D’ram nominates himself as Esselin’s replacement as door guard, to which Robinton provides AIVAS’s earlier suggestion for just that, and both agree that dragging Lytol into it is also a good idea, before Mastersmith Hamian, who is of the same family as Toric and Sharra, concurs from the doorway before asking if he can inquire of AIVAS for the technique and technology to make plastics. The AI says that there shouldn’t be a reason why not, that there’s petroleum on the surface nearby, and that Hamian not only gather equipment to disassemble and reassemble in that vicinity, but to start drafting a staff to assist and to get ready to learn a lot of chemistry and physics to make it possible to make the plastics again. Hamian is ready, and heads out to pick up the machines for study. Conveniently, this also gives an excuse for Robinton and D’ram to relieve Esselin and send him firmly back to the archives. Not too soon after that, Piemur gets a program to run correctly. Despite his earlier recalcitrance, Robinton decides to dive in to computer assembly and programming.
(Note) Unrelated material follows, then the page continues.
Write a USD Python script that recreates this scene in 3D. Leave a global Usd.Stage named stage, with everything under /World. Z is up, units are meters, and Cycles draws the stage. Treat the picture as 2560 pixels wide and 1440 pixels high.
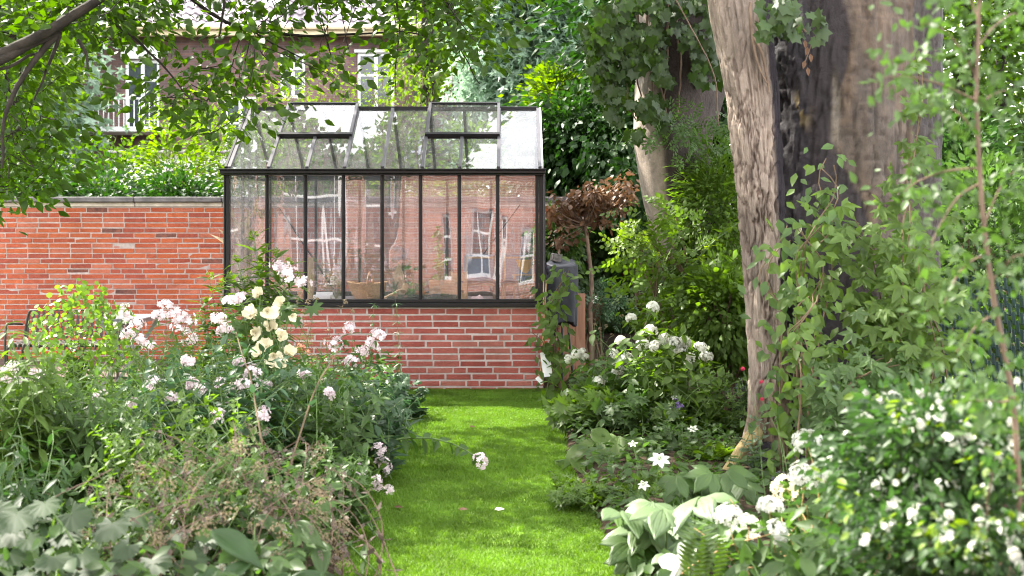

There’s a quick time skip, and we’re treated to a scene where Robinton, waking up when his fire lizard tells him something is very wrong, attempts to stop vandals from smashing some of the battery tanks being used to give AIVAS power reserves. It takes Zair and fire lizards to fend them off enough before they flee. Robinton is furious that he dozed in the first place, even though the damage wasn’t enough to affect capacity and there are spares. And then we get treated to more tell without showing, before the chapter ends with everybody trying to find the vandals.
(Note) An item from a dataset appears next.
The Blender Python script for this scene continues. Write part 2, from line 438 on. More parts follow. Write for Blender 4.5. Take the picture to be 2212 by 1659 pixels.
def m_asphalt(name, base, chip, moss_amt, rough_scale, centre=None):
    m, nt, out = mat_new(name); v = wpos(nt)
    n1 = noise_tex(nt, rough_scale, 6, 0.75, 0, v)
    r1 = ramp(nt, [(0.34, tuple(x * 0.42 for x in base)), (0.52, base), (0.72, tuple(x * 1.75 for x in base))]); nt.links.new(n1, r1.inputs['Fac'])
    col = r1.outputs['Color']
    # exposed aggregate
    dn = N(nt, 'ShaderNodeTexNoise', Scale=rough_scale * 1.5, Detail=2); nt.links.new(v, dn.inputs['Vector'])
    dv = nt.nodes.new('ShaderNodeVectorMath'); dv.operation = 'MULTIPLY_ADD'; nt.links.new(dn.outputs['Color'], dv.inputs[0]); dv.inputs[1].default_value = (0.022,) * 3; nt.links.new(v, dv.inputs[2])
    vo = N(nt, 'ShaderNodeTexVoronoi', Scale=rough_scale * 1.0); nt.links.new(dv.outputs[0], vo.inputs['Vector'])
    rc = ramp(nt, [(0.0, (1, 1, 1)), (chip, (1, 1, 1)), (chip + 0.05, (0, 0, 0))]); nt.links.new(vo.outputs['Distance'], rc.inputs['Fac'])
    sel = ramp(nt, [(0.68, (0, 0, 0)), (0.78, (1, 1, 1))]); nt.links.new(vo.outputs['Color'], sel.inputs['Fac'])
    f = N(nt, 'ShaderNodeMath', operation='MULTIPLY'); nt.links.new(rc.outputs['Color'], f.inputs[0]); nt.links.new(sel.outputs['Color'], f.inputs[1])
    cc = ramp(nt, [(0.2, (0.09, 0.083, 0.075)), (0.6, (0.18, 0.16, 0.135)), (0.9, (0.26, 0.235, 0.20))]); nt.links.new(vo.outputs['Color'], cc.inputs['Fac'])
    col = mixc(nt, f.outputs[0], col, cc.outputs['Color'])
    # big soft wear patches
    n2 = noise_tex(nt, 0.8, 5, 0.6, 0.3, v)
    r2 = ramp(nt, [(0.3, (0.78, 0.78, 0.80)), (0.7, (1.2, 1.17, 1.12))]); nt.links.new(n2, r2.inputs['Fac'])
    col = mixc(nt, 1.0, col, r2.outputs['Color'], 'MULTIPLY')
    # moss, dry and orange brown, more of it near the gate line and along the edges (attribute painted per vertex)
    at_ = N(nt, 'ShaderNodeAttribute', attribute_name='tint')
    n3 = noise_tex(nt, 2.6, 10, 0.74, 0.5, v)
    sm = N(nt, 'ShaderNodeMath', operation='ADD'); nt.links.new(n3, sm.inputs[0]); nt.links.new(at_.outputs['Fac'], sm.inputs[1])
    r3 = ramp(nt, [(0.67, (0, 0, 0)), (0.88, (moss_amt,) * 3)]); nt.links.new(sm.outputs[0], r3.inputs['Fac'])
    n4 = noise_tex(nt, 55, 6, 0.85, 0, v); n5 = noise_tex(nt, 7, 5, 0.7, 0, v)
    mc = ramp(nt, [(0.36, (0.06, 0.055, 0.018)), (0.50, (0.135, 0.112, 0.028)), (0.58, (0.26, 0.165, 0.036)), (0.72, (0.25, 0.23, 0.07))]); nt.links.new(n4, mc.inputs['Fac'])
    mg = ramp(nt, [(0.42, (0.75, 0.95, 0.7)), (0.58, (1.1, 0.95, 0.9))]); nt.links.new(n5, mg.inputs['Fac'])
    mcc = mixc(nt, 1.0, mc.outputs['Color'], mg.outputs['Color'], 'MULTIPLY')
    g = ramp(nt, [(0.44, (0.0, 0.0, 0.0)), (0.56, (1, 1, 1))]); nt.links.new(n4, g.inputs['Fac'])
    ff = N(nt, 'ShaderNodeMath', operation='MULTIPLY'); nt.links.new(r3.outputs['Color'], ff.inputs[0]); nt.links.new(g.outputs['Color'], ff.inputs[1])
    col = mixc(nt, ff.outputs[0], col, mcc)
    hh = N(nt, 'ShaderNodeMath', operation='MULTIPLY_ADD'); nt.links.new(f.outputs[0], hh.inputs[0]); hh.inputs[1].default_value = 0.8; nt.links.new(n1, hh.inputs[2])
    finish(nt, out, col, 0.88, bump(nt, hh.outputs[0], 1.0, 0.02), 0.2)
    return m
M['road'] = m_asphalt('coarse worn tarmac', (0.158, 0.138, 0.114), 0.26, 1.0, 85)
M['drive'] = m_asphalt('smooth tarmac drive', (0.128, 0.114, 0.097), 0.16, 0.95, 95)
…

He knew there was a growing antagonism to Aivas, but he had not really considered, even for a moment, that someone would actually attack the facility.
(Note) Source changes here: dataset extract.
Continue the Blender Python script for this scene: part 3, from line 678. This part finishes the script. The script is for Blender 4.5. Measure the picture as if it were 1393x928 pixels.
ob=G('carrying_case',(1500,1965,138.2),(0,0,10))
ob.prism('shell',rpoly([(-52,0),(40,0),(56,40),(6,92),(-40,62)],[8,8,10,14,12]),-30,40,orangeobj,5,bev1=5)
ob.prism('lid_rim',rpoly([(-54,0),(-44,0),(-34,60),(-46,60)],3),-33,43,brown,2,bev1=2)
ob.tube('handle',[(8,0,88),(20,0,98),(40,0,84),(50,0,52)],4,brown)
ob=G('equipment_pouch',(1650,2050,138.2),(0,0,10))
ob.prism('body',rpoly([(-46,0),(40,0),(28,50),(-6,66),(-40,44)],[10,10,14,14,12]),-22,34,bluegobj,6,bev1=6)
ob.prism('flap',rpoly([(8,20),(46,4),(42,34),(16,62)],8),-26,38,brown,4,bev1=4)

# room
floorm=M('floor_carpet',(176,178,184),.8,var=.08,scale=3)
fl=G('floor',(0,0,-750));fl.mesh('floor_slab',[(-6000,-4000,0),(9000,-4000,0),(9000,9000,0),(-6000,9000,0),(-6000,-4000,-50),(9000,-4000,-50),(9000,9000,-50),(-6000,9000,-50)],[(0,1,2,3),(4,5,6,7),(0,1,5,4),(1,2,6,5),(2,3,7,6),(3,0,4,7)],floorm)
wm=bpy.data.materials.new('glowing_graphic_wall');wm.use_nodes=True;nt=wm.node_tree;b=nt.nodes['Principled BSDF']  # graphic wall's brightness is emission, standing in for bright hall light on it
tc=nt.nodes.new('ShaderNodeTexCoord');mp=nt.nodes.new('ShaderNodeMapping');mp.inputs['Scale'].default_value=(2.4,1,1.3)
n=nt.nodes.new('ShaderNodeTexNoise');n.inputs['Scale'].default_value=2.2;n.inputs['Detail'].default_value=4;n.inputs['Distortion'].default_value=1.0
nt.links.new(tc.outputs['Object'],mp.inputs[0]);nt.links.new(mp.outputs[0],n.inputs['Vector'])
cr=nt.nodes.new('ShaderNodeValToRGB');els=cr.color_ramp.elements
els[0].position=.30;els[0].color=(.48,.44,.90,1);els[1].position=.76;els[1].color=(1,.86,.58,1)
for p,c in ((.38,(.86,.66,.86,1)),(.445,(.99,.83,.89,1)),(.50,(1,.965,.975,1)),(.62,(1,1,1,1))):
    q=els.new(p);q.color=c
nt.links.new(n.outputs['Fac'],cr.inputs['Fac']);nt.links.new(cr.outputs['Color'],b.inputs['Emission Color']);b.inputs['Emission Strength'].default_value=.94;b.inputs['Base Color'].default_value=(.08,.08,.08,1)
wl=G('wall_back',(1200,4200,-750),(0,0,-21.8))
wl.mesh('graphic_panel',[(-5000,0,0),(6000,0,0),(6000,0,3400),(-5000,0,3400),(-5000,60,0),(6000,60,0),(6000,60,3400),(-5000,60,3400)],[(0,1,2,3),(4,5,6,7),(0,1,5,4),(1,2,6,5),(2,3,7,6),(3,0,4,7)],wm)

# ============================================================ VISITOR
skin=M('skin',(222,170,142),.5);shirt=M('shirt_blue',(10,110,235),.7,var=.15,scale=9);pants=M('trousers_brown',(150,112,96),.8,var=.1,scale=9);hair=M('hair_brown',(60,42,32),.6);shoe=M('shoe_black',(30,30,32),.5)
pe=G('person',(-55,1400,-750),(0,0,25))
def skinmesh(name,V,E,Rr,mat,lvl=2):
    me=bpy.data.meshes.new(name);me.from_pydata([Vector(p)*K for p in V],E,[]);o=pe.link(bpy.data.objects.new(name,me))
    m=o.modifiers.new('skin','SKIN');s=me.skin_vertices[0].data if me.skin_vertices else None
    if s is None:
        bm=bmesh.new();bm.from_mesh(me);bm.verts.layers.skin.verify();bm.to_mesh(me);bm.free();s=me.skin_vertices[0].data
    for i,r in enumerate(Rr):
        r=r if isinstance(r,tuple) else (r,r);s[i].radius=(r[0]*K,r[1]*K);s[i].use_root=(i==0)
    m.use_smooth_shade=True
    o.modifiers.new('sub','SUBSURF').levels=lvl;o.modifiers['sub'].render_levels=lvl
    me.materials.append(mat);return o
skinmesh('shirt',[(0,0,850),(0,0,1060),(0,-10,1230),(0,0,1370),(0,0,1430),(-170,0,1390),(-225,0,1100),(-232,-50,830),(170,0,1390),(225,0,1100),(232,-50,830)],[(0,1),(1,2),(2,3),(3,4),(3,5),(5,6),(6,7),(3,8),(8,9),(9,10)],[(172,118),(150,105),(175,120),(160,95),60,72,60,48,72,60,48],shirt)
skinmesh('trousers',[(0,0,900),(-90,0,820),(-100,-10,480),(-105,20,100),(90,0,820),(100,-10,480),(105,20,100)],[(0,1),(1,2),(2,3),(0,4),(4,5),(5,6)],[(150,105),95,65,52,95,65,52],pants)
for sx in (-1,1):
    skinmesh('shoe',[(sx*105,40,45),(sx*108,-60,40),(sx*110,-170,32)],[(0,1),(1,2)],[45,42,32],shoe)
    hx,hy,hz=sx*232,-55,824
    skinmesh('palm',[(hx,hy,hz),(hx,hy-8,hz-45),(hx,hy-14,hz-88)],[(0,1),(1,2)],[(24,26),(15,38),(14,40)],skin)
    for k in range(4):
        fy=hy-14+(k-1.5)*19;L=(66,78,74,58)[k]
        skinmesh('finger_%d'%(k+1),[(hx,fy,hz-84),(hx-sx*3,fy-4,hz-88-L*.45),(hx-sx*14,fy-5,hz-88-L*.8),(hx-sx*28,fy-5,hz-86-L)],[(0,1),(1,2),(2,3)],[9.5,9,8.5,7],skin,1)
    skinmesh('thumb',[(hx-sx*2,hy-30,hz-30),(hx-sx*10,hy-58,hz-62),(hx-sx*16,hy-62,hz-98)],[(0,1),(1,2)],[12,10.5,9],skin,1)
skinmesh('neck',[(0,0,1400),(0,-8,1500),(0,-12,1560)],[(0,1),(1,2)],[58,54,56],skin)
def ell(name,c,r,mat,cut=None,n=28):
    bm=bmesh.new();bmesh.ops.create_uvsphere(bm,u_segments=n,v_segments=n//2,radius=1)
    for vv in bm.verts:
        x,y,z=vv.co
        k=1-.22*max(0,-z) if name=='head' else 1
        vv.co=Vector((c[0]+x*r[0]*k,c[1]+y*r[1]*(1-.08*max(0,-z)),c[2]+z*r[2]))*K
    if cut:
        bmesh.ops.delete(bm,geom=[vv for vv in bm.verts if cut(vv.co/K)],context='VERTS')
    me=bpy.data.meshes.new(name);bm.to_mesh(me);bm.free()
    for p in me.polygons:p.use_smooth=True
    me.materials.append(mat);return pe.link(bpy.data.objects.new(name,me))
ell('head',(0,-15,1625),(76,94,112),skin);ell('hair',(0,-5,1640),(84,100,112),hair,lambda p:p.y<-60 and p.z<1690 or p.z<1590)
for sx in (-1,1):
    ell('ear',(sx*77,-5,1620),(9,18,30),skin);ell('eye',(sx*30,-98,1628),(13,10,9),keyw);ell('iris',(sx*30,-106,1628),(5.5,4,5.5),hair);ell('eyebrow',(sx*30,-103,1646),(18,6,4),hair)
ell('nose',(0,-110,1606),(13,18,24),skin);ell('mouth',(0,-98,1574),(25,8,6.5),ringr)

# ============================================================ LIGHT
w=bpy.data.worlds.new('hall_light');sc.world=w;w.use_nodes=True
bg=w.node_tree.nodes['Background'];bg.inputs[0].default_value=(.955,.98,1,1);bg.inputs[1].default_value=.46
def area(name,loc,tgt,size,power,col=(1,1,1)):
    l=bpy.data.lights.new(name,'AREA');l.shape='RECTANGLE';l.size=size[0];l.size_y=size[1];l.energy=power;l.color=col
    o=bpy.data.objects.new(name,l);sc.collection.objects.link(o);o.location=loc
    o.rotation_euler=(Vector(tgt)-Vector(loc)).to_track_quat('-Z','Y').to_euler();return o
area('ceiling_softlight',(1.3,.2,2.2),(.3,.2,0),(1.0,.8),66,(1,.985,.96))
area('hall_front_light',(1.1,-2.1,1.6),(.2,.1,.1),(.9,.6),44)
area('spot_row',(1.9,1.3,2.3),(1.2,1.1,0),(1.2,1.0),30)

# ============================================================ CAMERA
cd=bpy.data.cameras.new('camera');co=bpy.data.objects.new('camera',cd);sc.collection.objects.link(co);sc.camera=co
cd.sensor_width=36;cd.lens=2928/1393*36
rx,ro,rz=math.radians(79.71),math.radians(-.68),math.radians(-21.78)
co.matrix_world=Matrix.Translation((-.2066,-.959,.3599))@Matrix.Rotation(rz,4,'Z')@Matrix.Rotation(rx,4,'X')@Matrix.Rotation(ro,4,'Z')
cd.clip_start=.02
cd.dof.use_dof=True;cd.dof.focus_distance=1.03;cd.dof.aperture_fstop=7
But who? he wondered, sipping at the wine and feeling its usual efficacious soothing. Esselin? He doubted the fat old fool would dare, no matter how upset he might have been over losing his sinecure. Had any of Norist’s glassmen been at Landing that day?
I’d like to have seen that “growing antagonism”, thank you very much, because otherwise I have to just take your word for it or extrapolate a ton from the one confrontation with Norist on screen. The development of an anti-AI faction, in the way that, say, the Thella storyline from the previous book had been developed, with their perspective, would have been awesome.
Assuming, that is, that they would be treated as competent villains, instead of poor caricatures of them.